Giuseppe Fontanazza Roxas era nipote del genero del barone Angelo Varisano, Don Giovanni Roxas, la cui figlia sposò un Fontanazza. Laureato in Legge, fu Direttore della Biblioteca di Enna. Il suo ruolo nel mondo culturale ennese non fu solo istituzionale, in quanto pubblicò il libro di poesie “Versi antichi” e scrisse dei racconti rimasti inediti. Ebbe anche un rilevante ruolo nella formazione di scrittore di Andrea Camilleri, come lo stesso ci racconta. Fu amico di Nino Savarese, di Francesco Lanza, del poeta di Villarosa Vincenzo De Simone.
I Libri di Giuseppe
di Andrea Camilleri. Il «luogo» ennese che io ricordo con affetto e gratitudine è un altro. Un giorno, che già era inverno, dovetti recarmi in Municipio per farmi rilasciare non ricordo più quale documento. Appena passato il portone, mi arrivò, dal lato sinistro dell’atrio, un’onda leggera d’aria tiepida. Veniva da una porta aperta sulla quale c’era scritto «Biblioteca comunale». Mi avvicinai, diedi un’occhiata all’interno. Era uno stanzone tutto scaffali pieni di libri, messi in perfetto ordine. Dallo stanzone si aprivano porte verso altre camere con scaffali e libri. Leggo da quando avevo sei anni e capii perciò immediatamente di aver scoperto una miniera d’oro. Entrai. Un uomo in maniche di camicia stava riempiendo di legna una stufa.

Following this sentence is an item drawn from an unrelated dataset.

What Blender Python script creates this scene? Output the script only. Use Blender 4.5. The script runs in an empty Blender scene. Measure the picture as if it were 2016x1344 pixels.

Si volse. «Desidera?». Gli risposi che volevo guardare intorno. Mi taliò con un luce di speranza. «Lei legge?». Alla mia risposta affermativa mi condusse in una sorta di gabbiotto a vetri, si mise la giacca. «Sono l ‘avvocato Fontanazza, il direttore». Diventai molto amico di quell’uomo colto, caustico, stravagante. Un giorno mi fece un autentico regalo: mi aprì una porta. E dietro quella porta c’era il lascito di Francesco Lanza, scrittore di gran razza, fondatore con Nino Savarese di un «Lunario» destinato ai contadini, ma estremamente raffinato. Oltre alle sue carte, corrispondenza inediti, c’erano i suoi libri e le sue riviste, quelle leggendarie come «La Ronda» o «L’Acerba». La mia cultura letteraria me la formai lì: ogni mattina alle nove mi presentavo puntuale e l’avvocato mi accoglieva a braccia aperte. Ero l’unico suo cliente. Oggi Enna è una città modernissima, in alcuni campi commerciali e industriali addirittura all’avanguardia. Ma la mia memoria e il mio cuore sono rimasti a quegli anni, quando bastarono un paesaggio, quattro amici e qualche libro a non farmi più sentire freddo a mille metri d ‘altezza.
Milano 7 giugno 1939. di Vincenzo De Simone. Fine e delicata poesia è in verità questa di Giuseppe Fontanazza, il quale dagli spalti della sua sicula Enna vede il mondo ancora arcadicamente. Difatti egli coglie i suoi ritmi là dove Persefone la bella figlia di Demetra, intesseva i suoi fiori. Il paesaggio, la verità montana, la lontananza della turbinosità metropolitana hanno concorso a che il poeta foggiasse i suoi versi di trasparente melodia. E così egli con grazia teocritea e sospirosa ansia catulliana scioglie soavissimi idilli alle belle vergini dei suoi sogni, intanto che sotto le ombre aulirose di taciti misteriosi viali intende l’orecchio al gorgheggio di fontane e di rosignoli. Miracolosamente. Prestiamo anche noi l’orecchio alle brevi battute del “l’usignolo” ennese. Questo Giuseppe Fontanazza non è soverchiamente verboso e canterino ma ha per conto il merito di essere breve e di snodare il suo canto in note veramente astrali che si alimenta del nettare transustanziale che sana ogni dubbio ogni dolore della nostra terrenità. Questo è il tessuto lirico di “Vecchi motivi”. Per ciò che riguarda la forma bisogna dire che molto onorevolmente il nostro poeta rifugge dagli ermetismi e da ogni furore novecentista. La sua poesia è limpido rivo che scorre da una fresca sorgente. Fine a se stessa, è un piacere dello spirito per lo spirito. Non vaticina, ma incanta. Non ha pretese di innovazioni ed è nuova. È romantica, ma non metafisica. È fatta di speranze e di bontà, di senso religioso. È accessibile a tutti e il lettore se ne nutre rivivendo stati d’animo universali: il suo, quelli di tutti. È un mezzo per attingere l’arcano del sogno, il mistero della conoscenza suprema che si annida in ogni cosa creata. Per questo è vera poesia e di tutti i tempi: canto meditazione, musica e luce.